An amateur metal detectorist discovered this rare 24-carat gold Roman aureus coin in a field in Kent. Photo courtesy of Dix Noonan Webb.

A rare 24-carat gold coin almost 2,000 years old has been discovered by an amateur metal detectorist in a field in Kent, England, near the site of an ancient Roman road. Now it could sell for as much as £100,000 ($130,000) when it hits the block at London auctioneers Dix Noonan Webb on June 12.

“This really is the find of a lifetime for me and the greatest discovery I have made by miles,” the 30-year-old artist who found the coin told the Daily Mail, noting that he’s been using a metal detector for seven years. “At first I was quite skeptical of its authenticity because it was so shiny, but when I realized what it could be potentially, I just completely freaked out.”

The coin bears the visage of the Roman Emperor Allectus with two kneeling captives at the feet of the god Apollo on the obverse.

In power from 293 to 296 AD, Allectus was one of two Roman emperors who ruled Britannia and northern Gaul as an independent nation between 286 and 296 AD. The Daily Mail has dubbed him a “Brexiteer of his day” for taking Britain out of the Roman Empire. (Last month, the British Museum held a talk titled “The First Brexit,” which considered Allectus’s reign as a historical precedent for the nation’s looming exit from the European Union.)

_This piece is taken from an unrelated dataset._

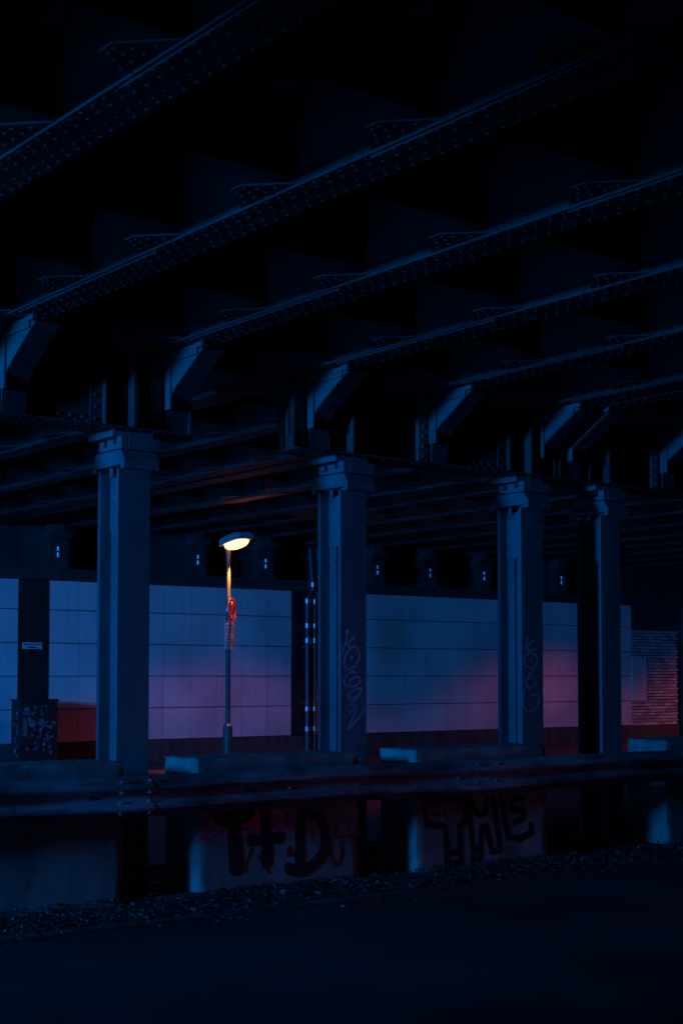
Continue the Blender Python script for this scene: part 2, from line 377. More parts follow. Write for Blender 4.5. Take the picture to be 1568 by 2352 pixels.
# ------------------------------------------------------------------ main girders on the columns, with knee brackets
MY = 10.85
def main_girder(xa, xb, gxs, cxs, label):
    root = tag(empty('support_girder', (xa, MY, 3.78)), label, 'girder', 'main girders lying on the column row')
    w = MB().box(xa, xb, MY - .01, MY + .01, 3.80, 4.48)
    w.box(xa, xb, MY - .03, MY - .011, 3.801, 3.93).box(xa, xb, MY + .011, MY + .03, 3.801, 3.93)
    x = xa + .06
    while x < xb - .03:
        w.rivet((x, MY - .03, 3.87), (0, -1, 0), .019, .014); w.rivet((x + .05, MY - .03, 3.83), (0, -1, 0), .017, .014); x += .11
    rel(w.build('web', M['girder'], root), root)
    f = MB().box(xa - .02, xb + .02, MY - .19, MY + .19, 3.78, 3.799)
    x = xa + .05
    while x < xb - .03:
        for yy in (MY - .14, MY - .07, MY + .07, MY + .14):
            f.rivet((x, yy, 3.78), (0, 0, -1), .017, .012)
        x += .12
    rel(f.build('bottom_flange', M['girder'], root), root)
    for cx in cxs:      # bearing stiffeners over each column
        s = MB().box(cx - .012, cx + .012, MY - .16, MY - .031, 3.80, 4.48)
        s.box(cx - .15, cx - .013, MY - .045, MY - .031, 3.80, 4.48)
        s.box(cx - .36, cx - .24, MY - .045, MY - .031, 3.80, 4.48).box(cx - .25, cx - .238, MY - .1, MY - .046, 3.80, 4.48)
        for k in range(7):
            s.rivet((cx - .06, MY - .045, 3.86 + k * .1), (0, -1, 0), .018, .014); s.rivet((cx - .12, MY - .045, 3.86 + k * .1), (0, -1, 0), .018, .014)
            s.rivet((cx - .31, MY - .045, 3.86 + k * .1), (0, -1, 0), .018, .014)
            s.rivet((cx - .012, MY - .08, 3.86 + k * .1), (-1, 0, 0), .016, .012)
        rel(s.build('stiffener', M['girder'], root), root)
    curve = [(.08, 3.805), (.082, 3.90), (.092, 3.98), (.112, 4.045), (.15, 4.105), (.205, 4.158), (.28, 4.206), (.36, 4.256), (.50, 4.34), (.66, 4.435)]
    for gx in gxs:
        for sd in (-1, 1):
            p = MB()
            poly = [(MY + sd * d, z) for d, z in curve] + [(MY + sd * .66, 4.475), (MY + sd * .08, 4.475)]
            p.prism(poly, 'x', gx - .008, gx + .008)
            # edge angle around the plate, flange along the curve
            fl = MB()
            for (d0, z0), (d1, z1) in zip(curve[:-1], curve[1:]):
                n = Vector((z1 - z0, -(d1 - d0))).normalized() * .014
                q = [(MY + sd * d0, z0), (MY + sd * d1, z1), (MY + sd * (d1 + n.x), z1 + n.y), (MY + sd * (d0 + n.x), z0 + n.y)]
                fl.prism(q, 'x', gx - .0075, gx + .2)
            p.box(gx - .03, gx - .009, MY + (sd * .08 if sd > 0 else -.18), MY + (.18 if sd > 0 else -.08), 3.99, 4.475)
            p.box(gx - .03, gx - .009, MY + (.181 if sd > 0 else -.60), MY + (.60 if sd > 0 else -.181), 4.39, 4.475)
            p.box(gx - .045, gx - .0095, MY + (.60 if sd > 0 else -.70), MY + (.70 if sd > 0 else -.60), 4.435, 4.476)
            for k in range(5):
                p.rivet((gx - .03, MY + sd * .13, 4.03 + k * .085), (-1, 0, 0), .014, .01)
                p.rivet((gx - .03, MY + sd * (.22 + k * .08), 4.43), (-1, 0, 0), .014, .01)
            # post legs with rivets flat on the web
            for (xa_, xb_) in ((gx - .16, gx - .05), (gx + .031, gx + .14)):
                ya, yb = sorted((MY + sd * .031, MY + sd * .08))
                p.box(xa_, xb_, ya, yb, 3.805, 4.475)
                for k in range(7):
                    p.rivet(((xa_ + xb_) / 2, MY + sd * .08, 3.87 + k * .095), (0, sd, 0), .018, .014)
            kb = rel(p.build('knee_bracket', M['web'], root), root)
            f2 = fl.build('curved_flange', M['girder'], kb)
    for xe, s in ((xa, -1), (xb, 1)):
        e = MB()
        e.box(min(xe, xe + s * .02), max(xe, xe + s * .02), MY - .12, MY - .06, 3.80, 4.47)
        rel(e.build('end_plate', M['girder'], root), root)
        e = MB().box(min(xe, xe + s * .02), max(xe, xe + s * .02), MY + .06, MY + .12, 3.80, 4.47)
        rel(e.build('end_plate', M['girder'], root), root)
    return root
COLS = [3.82, 6.13, 8.44, 10.75, 11.93, 14.24, 16.5, 18.8]
main_girder(2.9, 6.68, [3.47, 4.975, 6.476], [3.82, 6.13], 'riveted support girder on the leftmost column, ending in mid air right of it')
main_girder(7.80, 11.12, [7.98, 9.456, 10.93], [8.44, 10.75], 'riveted support girder bridging the second and third columns')
main_girder(11.22, 14.6, [11.35, 12.86, 14.37], [11.93, 14.24], 'dark support girder starting above the fourth column at right')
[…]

An amateur metal detectorist discovered this rare 24-carat gold Roman aureus coin in a field in Kent. Photo courtesy of Dix Noonan Webb.

The British Museum owns the only other known example of a gold Allectus aureus, and no one has discovered a coin bearing his visage in 50 years. An expert from the museum authenticated the find.

Because only one coin was found at the site, the antiquity does not fall under the UK’s Treasure Act and it is allowed to go to auction. The proceeds will be split between the finder and the landowner.

Golden aureus coin featuring a bust of Allectus, the Roman emperor who ruled Britain as an independent nation from 293 to 296 AD, during the time of the Roman Empire. Photo ©Trustees of the British Museum.

The auction house “expect[s] it to attract a lot of interest as it just has everything going for it,” said Nigel Mills, a coin consultant from Dix Noonan Webb, told the Mail. “The rarity is there, the condition is there, and it’s made of 24 carat gold, all of which make it a fantastic coin.”